The top Lyapunov exponent and the entropy are well-known to depend discontinuously on the invariant measures. We show that the two defects in lower semicontinuity are linked for $C^\infty$ smooth surface diffeomorphisms. In particular, for a given sequence of ergodic measures, continuity of the entropy implies that of the exponent. The proof relies on Yomdin theory and a key reparametrization lemma for curves near homoclinic  tangencies. This has a number of consequences.

This is joint work with Sylvain CROVISIER and Omri SARIG.

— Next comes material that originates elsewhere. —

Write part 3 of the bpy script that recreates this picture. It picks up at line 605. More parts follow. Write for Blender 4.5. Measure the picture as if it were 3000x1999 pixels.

Establishing sharp bounds on the mixing rates of non-uniformly hyperbolic maps has been an active area of research for some time and Markov partitions in one way or another play an important role in this area. In this talk I will focus on a class of 2D, (non-uniformly) hyperbolic, symplectic (area preserving) maps that exhibit intermittent behaviour near a fixed point. The systems under considerations are examples of what are called "almost Anosov" maps, but in contrast to examples considered previously, in our examples, the derivative of the maps at the neutral fixed point is not the identity matrix and the stable and unstable distributions are tangent. This is the generic behaviour near a neutral fixed point for a 2D symplectic map and such a behaviour complicates considerably the geometrical analysis involved in estimating the mixing rate. I will briefly explain the class of examples and describe the ingredients that lead to proving sharp mixing rates for such systems.
(Joint work with Carlangelo Liverani)

For the hyperbolic systems with singularities, Markov partitions are rather delicate to construct because of the fragmentation of the phase space by singularities. In this talk, we investigate a broad class of uniformly hyperbolic systems with singularities, which includes the Sinai dispersing billiards and their small perturbations due to external forces and nonelastic reflections with kicks and slips. Under the standard hypotheses (H1)-(H4), we establish countable Markov partitions by constructing ``perfect'' hyperbolic product sets with exponential tail. Such structure immediately implies the exponential decay of correlations, the central limit theorem and other advanced stochastic properties. We also obtain Markov partitions for certain nonuniformly hyperbolic systems, which includes the semi-dispersing billiards and the Bunimovich billiards. This is a joint work with Fang Wang and Hong-Kun Zhang.

The goal is to introduce and discuss the strong positive recurrence property for diffeomorphisms of a manifold.
I will show that every C-infinity surface diffeomorphism with positive topological entropy satisfies this property. The proof uses results presented by Jérôme Buzzi in his talk on the continuity of the entropy and exponents. Some consequences of this property will be discussed by O. Sarig later.

This talk is a continuation of the lectures by  Buzzi and Crovisier on  surface diffeomorphisms which are differentiable infinitely many times. 

(1) Jerome proved that such diffeos exhibit "entropy continuity of Lyapunov exponents"

(2) Sylvain showed that entropy continuity of Lyapunov exponents implies a property we call "strong positive recurrence"

(3) I will show that "strong positive recurrence" implies exponential decay of correlations and CLT for mixing  measures of maximal entropy.

The method is to build a countable Markov partition whose transition matrix acts with spectral gap on  a nice Banach space. (Joint work with Buzzi & Crovisier)

In this talk I will focus on systems which display certain hyperbolic features.
Inspired by the work of Lai-Sang Young '98 on constructing SRB measures,
Pesin, Senti, and Zhang '16 introduced maps with inducing schemes of hyperbolic type and effected thermodynamical formalism for such maps, i.e., constructed equilibrium measures for a broad class of potentials.
Particular examples of maps admitting inducing schemes of hyperbolic type include: the H\'enon map at first bifurcation,  the Katok map, and a slow-down of a classical Smale-Williams solenoid. The aim of this talk is to present a comprehensive view on the subject and to describe some new results regarding ergodic properties of such systems, such as decay of correlations, the Central Limit Theorem, the Bernoulli property, etc. This is a joint work with Farruh Shahidi.

We introduce a class of orbits which do not require hyperbolicity. That is, sensitivity to initial conditions may be strictly sub-exponential. We discuss symbolic dynamics of such orbits (namely countable Markov Partitions with a finite-to-one almost everywhere coding, and with summable variations for the C^1 distance of stable and unstable manifolds of chains). We discuss a class of examples where every invariant measure can be coded this way, including the Riemannian volume Vol, while Vol-a.e point has a 0 Lyapunov exponent.